Varnedoe's show does an immense service to Johns by trying to see him whole, as a painter with a continuous 40-year oeuvre, rather than as a hinge figure between movements--Abstract Expressionism and Pop, Minimalism and process art, or whatever. Johns has been thrust rather too easily into this role by his great influence on other artists. The deadpan stripes of his Flag, 1954-55, become the pinstripes of Frank Stella's black paintings in 1959, and his deliberateness, making the picture up in advance instead of discovering it in the act of painting, lies behind much process art. As Bruce Nauman put it, "Johns was the first artist"--well, in New York in the 1950s, anyway--"to put some intellectual distance between himself and his physical activity of making paintings." His work has always spoken of planning, not spontaneity; of the recycled image (his own included), not the unwilled apparition.
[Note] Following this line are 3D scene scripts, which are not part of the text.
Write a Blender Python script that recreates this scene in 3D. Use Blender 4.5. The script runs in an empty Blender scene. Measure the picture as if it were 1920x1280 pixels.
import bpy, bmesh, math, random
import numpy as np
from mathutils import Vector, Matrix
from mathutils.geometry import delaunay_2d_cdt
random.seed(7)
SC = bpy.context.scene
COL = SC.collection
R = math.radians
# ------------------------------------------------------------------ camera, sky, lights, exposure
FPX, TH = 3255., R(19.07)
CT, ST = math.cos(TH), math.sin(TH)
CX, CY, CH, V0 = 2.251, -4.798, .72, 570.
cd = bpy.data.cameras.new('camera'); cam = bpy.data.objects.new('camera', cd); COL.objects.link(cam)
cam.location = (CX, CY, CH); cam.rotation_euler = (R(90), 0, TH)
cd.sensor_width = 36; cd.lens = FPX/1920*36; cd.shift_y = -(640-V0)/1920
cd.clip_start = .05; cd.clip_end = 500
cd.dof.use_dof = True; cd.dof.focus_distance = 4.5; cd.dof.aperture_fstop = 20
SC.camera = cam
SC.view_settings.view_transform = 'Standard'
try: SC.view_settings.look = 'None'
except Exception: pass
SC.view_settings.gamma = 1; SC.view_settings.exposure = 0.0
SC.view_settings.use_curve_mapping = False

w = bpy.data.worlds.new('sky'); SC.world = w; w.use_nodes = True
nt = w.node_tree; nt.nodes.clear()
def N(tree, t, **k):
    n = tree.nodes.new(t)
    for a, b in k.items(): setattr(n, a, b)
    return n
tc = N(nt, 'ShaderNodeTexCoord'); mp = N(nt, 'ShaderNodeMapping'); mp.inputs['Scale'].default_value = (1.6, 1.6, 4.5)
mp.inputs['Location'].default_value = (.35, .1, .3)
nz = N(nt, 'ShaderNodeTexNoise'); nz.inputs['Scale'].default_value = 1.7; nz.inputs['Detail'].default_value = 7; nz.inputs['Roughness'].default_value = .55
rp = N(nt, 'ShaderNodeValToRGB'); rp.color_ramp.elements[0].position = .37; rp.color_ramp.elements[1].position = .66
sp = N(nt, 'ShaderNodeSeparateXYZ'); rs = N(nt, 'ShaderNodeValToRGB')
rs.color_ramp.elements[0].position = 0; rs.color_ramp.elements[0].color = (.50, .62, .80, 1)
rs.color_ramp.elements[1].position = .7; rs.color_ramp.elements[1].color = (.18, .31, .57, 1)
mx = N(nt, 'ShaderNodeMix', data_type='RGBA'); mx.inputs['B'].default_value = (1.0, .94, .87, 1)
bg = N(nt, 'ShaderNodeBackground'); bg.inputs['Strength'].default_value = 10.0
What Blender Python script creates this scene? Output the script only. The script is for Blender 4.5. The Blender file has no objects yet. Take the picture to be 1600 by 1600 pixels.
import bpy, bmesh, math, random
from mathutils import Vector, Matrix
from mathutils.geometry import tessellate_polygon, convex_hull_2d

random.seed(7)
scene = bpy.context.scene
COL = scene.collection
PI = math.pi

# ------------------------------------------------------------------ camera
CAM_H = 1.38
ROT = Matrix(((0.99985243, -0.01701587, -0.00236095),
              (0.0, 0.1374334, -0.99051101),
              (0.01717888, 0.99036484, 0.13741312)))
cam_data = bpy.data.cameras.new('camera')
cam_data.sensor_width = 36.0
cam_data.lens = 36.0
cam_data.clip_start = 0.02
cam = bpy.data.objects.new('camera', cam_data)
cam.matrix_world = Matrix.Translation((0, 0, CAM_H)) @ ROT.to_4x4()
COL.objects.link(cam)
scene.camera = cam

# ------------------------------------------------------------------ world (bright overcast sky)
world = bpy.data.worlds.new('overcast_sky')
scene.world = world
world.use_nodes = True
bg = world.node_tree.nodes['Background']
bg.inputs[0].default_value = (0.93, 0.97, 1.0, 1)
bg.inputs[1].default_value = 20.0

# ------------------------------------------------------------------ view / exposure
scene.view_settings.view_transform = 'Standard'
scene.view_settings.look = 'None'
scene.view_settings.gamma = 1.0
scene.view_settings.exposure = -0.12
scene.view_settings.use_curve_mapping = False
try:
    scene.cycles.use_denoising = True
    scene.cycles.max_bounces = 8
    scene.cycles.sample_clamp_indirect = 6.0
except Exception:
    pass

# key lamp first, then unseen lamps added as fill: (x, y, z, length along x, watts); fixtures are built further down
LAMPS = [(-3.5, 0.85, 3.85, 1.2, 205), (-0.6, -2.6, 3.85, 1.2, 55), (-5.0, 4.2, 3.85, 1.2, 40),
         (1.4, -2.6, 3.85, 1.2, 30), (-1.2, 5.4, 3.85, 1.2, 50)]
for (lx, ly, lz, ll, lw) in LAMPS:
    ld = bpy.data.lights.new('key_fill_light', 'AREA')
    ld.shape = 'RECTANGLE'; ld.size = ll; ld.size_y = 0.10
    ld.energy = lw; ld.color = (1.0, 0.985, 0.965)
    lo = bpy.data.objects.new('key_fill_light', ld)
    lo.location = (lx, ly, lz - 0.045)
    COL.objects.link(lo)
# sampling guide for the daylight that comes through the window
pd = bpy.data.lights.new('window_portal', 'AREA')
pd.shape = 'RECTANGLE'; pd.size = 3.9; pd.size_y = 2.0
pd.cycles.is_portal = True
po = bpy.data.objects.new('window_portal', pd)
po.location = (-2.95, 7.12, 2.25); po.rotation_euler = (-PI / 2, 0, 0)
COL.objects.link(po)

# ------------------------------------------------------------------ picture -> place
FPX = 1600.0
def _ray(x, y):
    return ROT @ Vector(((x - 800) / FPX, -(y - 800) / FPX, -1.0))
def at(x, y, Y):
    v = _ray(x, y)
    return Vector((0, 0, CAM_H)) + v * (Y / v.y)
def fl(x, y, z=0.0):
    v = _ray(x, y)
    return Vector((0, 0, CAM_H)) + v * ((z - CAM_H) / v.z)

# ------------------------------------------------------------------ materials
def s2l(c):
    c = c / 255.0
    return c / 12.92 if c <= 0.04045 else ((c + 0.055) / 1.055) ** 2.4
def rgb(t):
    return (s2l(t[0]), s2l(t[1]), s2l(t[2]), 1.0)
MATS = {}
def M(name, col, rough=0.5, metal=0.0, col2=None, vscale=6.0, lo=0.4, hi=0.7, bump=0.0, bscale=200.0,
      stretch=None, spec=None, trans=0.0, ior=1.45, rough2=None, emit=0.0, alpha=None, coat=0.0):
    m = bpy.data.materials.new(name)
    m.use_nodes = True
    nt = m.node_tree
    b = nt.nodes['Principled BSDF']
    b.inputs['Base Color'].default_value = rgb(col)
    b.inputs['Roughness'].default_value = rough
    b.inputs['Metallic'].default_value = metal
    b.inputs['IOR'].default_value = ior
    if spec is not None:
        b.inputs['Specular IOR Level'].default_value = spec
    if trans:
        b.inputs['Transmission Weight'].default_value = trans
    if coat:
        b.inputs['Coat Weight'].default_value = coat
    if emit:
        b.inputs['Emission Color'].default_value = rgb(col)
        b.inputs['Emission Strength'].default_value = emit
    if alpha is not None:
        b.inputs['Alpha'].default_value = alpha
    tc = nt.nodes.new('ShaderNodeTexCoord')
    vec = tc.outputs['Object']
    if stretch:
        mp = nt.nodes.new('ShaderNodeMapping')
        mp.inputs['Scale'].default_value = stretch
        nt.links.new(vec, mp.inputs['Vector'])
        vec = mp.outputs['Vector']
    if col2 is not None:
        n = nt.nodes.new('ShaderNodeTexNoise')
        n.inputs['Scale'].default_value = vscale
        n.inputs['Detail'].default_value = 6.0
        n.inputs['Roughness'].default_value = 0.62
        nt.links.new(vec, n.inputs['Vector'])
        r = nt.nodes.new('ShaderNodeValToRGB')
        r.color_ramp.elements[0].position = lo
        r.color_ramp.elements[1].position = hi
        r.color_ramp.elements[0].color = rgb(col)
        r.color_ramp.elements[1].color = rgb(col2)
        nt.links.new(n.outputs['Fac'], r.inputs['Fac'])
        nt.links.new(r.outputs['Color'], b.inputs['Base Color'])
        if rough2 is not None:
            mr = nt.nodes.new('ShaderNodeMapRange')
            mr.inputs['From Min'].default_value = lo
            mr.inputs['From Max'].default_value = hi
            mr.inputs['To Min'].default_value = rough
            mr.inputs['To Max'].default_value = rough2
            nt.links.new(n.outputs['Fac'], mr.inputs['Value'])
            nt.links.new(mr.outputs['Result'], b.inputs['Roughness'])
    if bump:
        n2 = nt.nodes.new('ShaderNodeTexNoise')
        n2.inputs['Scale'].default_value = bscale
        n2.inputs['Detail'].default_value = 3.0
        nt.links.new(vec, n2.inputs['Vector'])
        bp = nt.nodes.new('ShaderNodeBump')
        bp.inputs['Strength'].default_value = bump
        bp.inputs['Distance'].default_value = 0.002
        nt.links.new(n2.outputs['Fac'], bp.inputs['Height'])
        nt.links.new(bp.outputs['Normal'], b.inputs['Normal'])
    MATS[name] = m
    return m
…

And yet the picture that launched his career came to this then unknown, 24-year-old Southerner in a dream. One night in 1954, by his own account, Johns dreamed of painting a large American flag, and the next morning he got up and began to do so. He would play with the flag motif for several decades more, rendering the Stars and Stripes in wax encaustic paint on newspaper collage, in oil on canvas, in bronze, pencil and lithography. His fascination with it came, in part, from his very nuanced and ironic feelings about the function of art, particularly in America and especially after Abstract Expressionism.